E eis aqui o grande equívoco da utilização da doutrina de Aristóteles como escusas ao absolutismo judicial que vivemos no Brasil: o início do preâmbulo da Constituição Federal brasileira, a Carta Política que organiza nosso Estado e delimita nosso direito, já condena em absoluto qualquer tentativa de se assegurar a filosofia aristótélica em nosso Estado de Direito:

Nós, representantes do povo brasileiro, reunidos em Assembleia nacional Constituinte para instituir um Estado Democrático (...)

A Constituição Federal brasileira, e, por conseguinte, o direito brasileiro, foram fundados pela reunião dos representantes do povo brasileiro. Implica dizer que os representantes do povo pactuaram direitos, deveres e organização estatal. Trata-se, então, de um direito baseado no contratualismo, que é, logo em seguida, reafirmado pela própria Carta Política brasileira:

Art. 1º. (...)
Parágrafo único. Todo poder emana do povo (...)

É o povo que, mediante o pacto político, abre mão de seu poder, transferindo-o para os seus representantes e governantes, sendo que aqueles consubstanciam a vontade geral em dispositivos legais, e estes, cumprindo tais vontades, conduzem a nação.

Não há, portanto, escusas cabíveis aos brutos juízes, casta de oligargas, que vivem a estuprar a vox populi, pois, dado o fato de nossa Constituição Federal ser de caráter contratualista, o juiz deve (ria) respeito à Lei.

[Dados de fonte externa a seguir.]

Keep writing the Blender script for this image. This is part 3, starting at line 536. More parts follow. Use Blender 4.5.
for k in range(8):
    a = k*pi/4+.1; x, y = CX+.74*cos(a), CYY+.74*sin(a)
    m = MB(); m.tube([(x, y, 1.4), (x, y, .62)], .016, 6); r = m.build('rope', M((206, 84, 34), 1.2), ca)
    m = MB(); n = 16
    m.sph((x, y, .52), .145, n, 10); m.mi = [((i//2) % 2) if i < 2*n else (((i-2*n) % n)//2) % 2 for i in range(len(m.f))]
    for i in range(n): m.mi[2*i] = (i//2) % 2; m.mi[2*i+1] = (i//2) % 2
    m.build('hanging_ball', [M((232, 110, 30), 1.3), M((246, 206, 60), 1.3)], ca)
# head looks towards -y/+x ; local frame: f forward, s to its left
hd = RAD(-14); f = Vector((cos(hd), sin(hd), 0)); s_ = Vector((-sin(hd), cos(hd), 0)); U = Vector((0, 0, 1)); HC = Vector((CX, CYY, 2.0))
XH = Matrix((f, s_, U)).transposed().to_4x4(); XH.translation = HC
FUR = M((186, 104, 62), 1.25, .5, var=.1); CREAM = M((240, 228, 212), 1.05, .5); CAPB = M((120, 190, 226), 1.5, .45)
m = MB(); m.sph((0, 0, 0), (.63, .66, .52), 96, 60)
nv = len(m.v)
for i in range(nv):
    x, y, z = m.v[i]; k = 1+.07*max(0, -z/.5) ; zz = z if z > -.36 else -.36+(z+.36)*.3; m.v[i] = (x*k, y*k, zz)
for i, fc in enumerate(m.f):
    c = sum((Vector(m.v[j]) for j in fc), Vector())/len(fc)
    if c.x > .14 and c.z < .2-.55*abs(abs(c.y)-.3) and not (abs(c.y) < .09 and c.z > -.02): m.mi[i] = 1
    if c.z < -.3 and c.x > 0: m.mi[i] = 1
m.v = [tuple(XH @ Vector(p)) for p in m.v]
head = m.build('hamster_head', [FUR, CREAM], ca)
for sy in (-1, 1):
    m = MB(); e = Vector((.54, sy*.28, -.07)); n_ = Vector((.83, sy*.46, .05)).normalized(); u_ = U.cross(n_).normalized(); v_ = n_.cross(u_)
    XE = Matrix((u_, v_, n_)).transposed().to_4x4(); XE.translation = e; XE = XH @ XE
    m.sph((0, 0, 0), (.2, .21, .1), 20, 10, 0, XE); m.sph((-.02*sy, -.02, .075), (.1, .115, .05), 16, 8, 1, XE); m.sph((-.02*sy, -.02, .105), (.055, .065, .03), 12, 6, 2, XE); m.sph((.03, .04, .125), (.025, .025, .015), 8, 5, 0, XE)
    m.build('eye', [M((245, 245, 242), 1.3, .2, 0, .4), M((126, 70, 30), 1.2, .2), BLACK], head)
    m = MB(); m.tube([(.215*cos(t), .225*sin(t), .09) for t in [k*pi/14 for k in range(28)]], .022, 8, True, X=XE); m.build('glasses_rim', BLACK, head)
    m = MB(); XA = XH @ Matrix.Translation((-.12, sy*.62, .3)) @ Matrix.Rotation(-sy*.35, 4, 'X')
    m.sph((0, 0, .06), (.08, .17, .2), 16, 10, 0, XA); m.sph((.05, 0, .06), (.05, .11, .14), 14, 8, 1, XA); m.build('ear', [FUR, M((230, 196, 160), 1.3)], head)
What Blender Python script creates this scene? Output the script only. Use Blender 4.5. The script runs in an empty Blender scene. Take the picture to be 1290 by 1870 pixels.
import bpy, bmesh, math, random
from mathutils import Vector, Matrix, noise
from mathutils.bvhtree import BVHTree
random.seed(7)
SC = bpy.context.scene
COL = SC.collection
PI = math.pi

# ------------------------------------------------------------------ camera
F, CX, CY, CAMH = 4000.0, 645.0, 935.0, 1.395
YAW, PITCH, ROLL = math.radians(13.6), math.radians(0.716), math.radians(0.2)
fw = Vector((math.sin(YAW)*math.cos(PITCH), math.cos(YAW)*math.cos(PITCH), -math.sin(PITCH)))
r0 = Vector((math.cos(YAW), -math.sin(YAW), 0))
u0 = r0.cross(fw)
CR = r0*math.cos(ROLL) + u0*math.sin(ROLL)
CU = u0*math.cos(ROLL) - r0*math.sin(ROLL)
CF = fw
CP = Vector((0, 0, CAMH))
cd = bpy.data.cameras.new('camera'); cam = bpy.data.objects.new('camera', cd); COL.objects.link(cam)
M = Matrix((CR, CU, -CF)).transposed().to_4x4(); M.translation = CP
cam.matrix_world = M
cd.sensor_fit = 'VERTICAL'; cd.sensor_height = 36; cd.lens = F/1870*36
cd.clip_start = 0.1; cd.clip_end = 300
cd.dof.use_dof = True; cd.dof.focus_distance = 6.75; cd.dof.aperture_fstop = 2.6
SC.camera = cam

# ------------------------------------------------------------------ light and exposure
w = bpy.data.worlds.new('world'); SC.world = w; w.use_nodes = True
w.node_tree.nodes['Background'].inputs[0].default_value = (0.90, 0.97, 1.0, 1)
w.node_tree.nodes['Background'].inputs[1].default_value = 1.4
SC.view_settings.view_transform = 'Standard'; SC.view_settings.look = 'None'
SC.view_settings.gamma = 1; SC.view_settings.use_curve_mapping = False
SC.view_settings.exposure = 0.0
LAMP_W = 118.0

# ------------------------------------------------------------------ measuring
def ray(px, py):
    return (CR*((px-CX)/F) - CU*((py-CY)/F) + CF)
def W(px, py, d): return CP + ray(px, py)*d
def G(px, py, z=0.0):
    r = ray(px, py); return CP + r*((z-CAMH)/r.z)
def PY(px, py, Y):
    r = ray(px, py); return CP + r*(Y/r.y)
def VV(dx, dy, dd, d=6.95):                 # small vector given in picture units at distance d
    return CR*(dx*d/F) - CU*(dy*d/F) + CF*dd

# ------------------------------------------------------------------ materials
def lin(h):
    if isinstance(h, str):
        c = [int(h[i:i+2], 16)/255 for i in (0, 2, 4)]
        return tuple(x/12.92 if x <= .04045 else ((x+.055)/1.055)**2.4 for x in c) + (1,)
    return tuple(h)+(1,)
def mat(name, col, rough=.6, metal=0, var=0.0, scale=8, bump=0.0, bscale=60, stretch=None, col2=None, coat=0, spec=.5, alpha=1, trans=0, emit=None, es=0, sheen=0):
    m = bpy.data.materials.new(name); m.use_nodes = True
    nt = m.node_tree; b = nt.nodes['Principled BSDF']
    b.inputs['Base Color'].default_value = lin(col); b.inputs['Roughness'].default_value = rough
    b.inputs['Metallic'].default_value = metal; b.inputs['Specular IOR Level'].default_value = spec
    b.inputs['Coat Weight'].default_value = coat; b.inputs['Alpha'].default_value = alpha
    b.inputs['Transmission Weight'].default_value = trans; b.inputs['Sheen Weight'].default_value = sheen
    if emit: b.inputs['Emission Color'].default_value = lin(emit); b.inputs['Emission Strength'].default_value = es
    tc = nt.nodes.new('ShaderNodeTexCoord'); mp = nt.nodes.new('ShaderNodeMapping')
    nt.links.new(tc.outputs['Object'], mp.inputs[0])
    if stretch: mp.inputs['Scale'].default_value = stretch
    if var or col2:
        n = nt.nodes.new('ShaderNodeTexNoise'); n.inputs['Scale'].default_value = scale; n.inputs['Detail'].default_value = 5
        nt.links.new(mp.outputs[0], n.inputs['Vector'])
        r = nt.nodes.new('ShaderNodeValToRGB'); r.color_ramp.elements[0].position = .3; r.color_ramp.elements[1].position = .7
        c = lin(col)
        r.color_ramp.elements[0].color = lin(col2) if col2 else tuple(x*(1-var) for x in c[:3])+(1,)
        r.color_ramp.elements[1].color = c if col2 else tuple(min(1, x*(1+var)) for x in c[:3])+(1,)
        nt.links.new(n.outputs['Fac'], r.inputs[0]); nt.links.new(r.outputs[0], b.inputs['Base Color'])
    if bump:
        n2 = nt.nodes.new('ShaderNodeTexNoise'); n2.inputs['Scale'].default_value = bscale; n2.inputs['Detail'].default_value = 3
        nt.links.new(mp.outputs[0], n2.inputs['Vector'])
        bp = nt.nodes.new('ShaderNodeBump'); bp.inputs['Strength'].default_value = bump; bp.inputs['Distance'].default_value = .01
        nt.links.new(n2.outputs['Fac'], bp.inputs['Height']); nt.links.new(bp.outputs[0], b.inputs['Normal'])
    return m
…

Deveras, a decisão política brasileira, pese não respeitada, é acertada, pois os magistrados, em sua maioria esmagadora, mostram-se totalmente inaptos para sequer tangenciarem o díkaikon physikón, o direito natural. E, se incapazes disso e ao mesmo tempo livres para se afastarem do díkaikon nomikón, que é o direito positivado, estamos à mercê, como diria Bruno Aguiar Santos, de uma ideologia jurídica fadada ao fracasso do arbítrio.



REFERÊNCIAS


KENNY, Anthony. Uma nova história da filosofia ocidental: filosofia antiga - volume I. São Paulo: Loyola, 2008.


SANTOS, Bruno Aguiar. Neoconstitucionalismo: a ideologia fadada ao fracasso do arbítrio. Salvador: Juspodivm, 2018.


VILLEY, Michel. A formação do pensamento jurídico moderno. São Paulo: Martins Fontes, 2009.